‘Sell Your Old Clothes’ Facebook group thrives on fast fashion

Culture Fashion

As Victoria Facebook group ‘Sell Your Old Clothes’ celebrates its second year anniversary this spring, creator and University of Victoria Business alumna Fiona Morrison will be stepping down as administrator.

The thrifty Facebook group is geared towards young, stylish women in Victoria and averages at more than 15 posts per day, with nearly 1500 active members. Students and Victoria residents alike can sell and find used items such as dresses, skirts, shirts, pants, Halloween costumes, accessories, footwear, and even bikes at discounted prices.

The group operates on a need-and-demand basis. The items bought and sold represent the style and esthetic taste that resonates through Victoria and UVic’s campus.

“I noticed the need and demand for a platform where people could buy and sell their old clothes,” Morrison says.

The used clothing market in Victoria thrives off of ‘fast fashion’—“anything that’s trendy but inexpensive,” she says. Popular and affordable brands are easily accessible for students on a budget.

“Most students in Victoria aren’t looking for timeless classic pieces that are a bit more designer and expensive,” says Morrison.

Although students are offered a multitude of ways to sell their wardrobe leftovers, many would rather make a quick Facebook post versus posting on UsedVictoria or eBay.

“We’re not searching through eBay, where your grandpa posted products and some weird person in Tennessee—it’s geared towards young, local people in Victoria,” Morrison says.

As a current Vancouver resident and creative mind behind Wolf Circus jewelry, Morrison admits that administrating the group has become time-consuming. From removing old clothing posts, to managing spammers and keeping the group focused on clothing, the administrator finds her hands full.

“It needs someone who has a lot of time on their hands and willing to do it for free,” she says.

First-year education student Hilary Thorpe has experienced frustrations with the group, but is overall satisfied with its effectiveness.

“I find my clothes sell a lot faster,” Thorpe says. “If you post a really nice item on the group, in two seconds people will be like ‘I want it!’ and fight over each other.”

Thorpe has noticed the more popular pieces originate from fast fashion retailers such as Lululemon, Aritzia and Garage. Although some may try and sell the piece at its original retail value, she says most users are fair in their pricing.

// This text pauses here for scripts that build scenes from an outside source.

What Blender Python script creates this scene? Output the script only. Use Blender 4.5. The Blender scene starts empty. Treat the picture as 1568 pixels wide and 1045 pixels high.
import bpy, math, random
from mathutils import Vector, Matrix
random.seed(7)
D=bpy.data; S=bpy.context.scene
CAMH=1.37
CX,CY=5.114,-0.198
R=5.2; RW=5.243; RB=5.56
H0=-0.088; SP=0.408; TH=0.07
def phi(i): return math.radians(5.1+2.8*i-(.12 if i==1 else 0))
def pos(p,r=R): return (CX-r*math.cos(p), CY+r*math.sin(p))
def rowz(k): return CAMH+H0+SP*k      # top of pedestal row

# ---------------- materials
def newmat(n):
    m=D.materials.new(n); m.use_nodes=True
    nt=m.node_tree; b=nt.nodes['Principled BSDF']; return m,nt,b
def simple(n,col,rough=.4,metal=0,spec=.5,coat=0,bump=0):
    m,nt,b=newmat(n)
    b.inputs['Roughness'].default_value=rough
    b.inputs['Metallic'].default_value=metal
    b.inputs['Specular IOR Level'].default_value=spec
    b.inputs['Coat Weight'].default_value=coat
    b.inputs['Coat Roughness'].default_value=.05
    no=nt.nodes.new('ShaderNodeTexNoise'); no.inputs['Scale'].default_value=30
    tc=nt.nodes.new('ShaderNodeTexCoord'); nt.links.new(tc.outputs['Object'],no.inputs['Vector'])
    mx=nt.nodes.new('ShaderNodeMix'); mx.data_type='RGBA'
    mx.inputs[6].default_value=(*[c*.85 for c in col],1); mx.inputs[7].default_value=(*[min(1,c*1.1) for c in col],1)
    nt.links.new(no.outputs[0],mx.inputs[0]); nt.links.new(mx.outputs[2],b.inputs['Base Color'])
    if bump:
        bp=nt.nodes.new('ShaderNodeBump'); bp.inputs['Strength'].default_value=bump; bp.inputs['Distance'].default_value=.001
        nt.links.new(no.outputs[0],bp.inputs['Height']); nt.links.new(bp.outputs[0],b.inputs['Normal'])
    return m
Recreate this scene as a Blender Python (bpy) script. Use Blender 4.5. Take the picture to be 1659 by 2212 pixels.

“In my experience, it hasn’t helped me connect with people so much as get rid of my clothes and get money for it,” says Thorpe.

Thorpe also says not all experiences have been positive ones, “There are people that either just don’t show up and just really ignore you or blow you off, or back out from an agreement—it’s really frustrating.”

Regardless of unfortunate incidents, Thorpe remains confident in the group’s ability to show off Victoria’s sense of style.